Las exigencias eran mínimas para ser buen bolo. Todos, a cierta hora, requerían de un tentempié, de una boquita. De los talleres y de las oficinas públicas salían los empleados al Mercado Central o al de las Cinco Calles a comer tiras, se echaban su pijazo con las respectivas o se las llevaban secretamente a sus lugares de oficio. Cuando ya el mal era muy jodido, se tomaba el atol shuco, un atole, como se dice en México, que era de puro maíz, chile y frijoles negros, y que sabía muy rico con los talaguashtazos. Era muy gratificante, el atol cubría el estómago con una capa y hacía menos violenta la caída del trago, sobre todo en Guatemala, donde no todo el mundo está acostumbrado a comer, lo cual origina úlceras…

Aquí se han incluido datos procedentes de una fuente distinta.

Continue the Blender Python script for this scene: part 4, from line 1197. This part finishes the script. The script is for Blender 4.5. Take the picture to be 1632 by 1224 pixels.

Ya vemos, pues, que en Guatemala beber era fundamental. Al llegar la Revolución, nos percatamos de que era un poco falso que se bebía porque no había otra cosa que hacer: los revolucionarios seguían siendo buenos bolos…

Uno de los grandes bolos que hubo fue otro que se llamó Nayón, de esos estudiantes de derecho que ya no seguían, y para que ya no bebiera lo metieron al cuartel. Era interesante verlo desfilar, y en el cuartel bebió más todavía. Era un tipo de una simpatía arrolladora. Un día, el papá de Nayón nos citó a varias personas. Lo fuimos a ver: Nayón tenía tres días de estar agonizando. Estaba en la cama, de 23, 24 años, eso es lo trágico, todavía no estaba la Revolución. Tremendamente pálido, inmóvil; de repente, Nayón abrió los ojos: “¡Ah, cómo los he jodido!”, dijo. “Sí, ya me voy a morir, pero, para morirme contento, papá, dame un trago”. Nos habían llevado para ver si nos corregíamos ante ese ejemplo, aunque no era mi caso porque yo no bebía mucho. Todos estábamos muy conmovidos. Continuó Nayón: “Mirá, papá, gracias, y, bueno, uno es así, ni modo; mamá, qué lo siento”. Nada de moralinas, muy conforme insistió: “Bueno, mi trago, ¿no?”. Le dieron un vaso, y con un extraño vigor empujó para que se lo llenaran. Se lo copetearon, se lo echó, le fue subiendo el color, una enorme sonrisa, una tranquilidad, y dijo: “Con permiso”, volteó la cara a la pared y murió. Lo cuento no como un caso especial, sino como una resultante de la imaginería e imaginación y realidad, realismo, subjetivismo, todo lo que corresponde a los diversos planos de un país como Guatemala.

Muchos de los otros se morían –ya en la Revolucciòn- por esto: ya tenían poder político, pero no dejaban la pachanga. Se emborrachaban en la capital y se les ocurría irse a quitar la cruda, por ejemplo, a Quetzaltenango: claro, en ese estado de borrachera subían no sé cuántos metros y al llegar les daba el infarto. Cuando se descubrió esto, mucha gente dejó de ir a Quetzaltenango… Y así son cantidad de casos y casos y casos.

Según sé, Guatemala sigue igual y muchas personas que conocí han muerto precisamente por efectos del licor. Yo he venido a resultar como una especie de náufrago en una isla casi desierta, porque cuando uno no chupa ya no lo buscan.

Somos excesivamente retorcidos, no vamos al grano, no somos frontales, nunca se sabe cómo se cuenta con nosotros.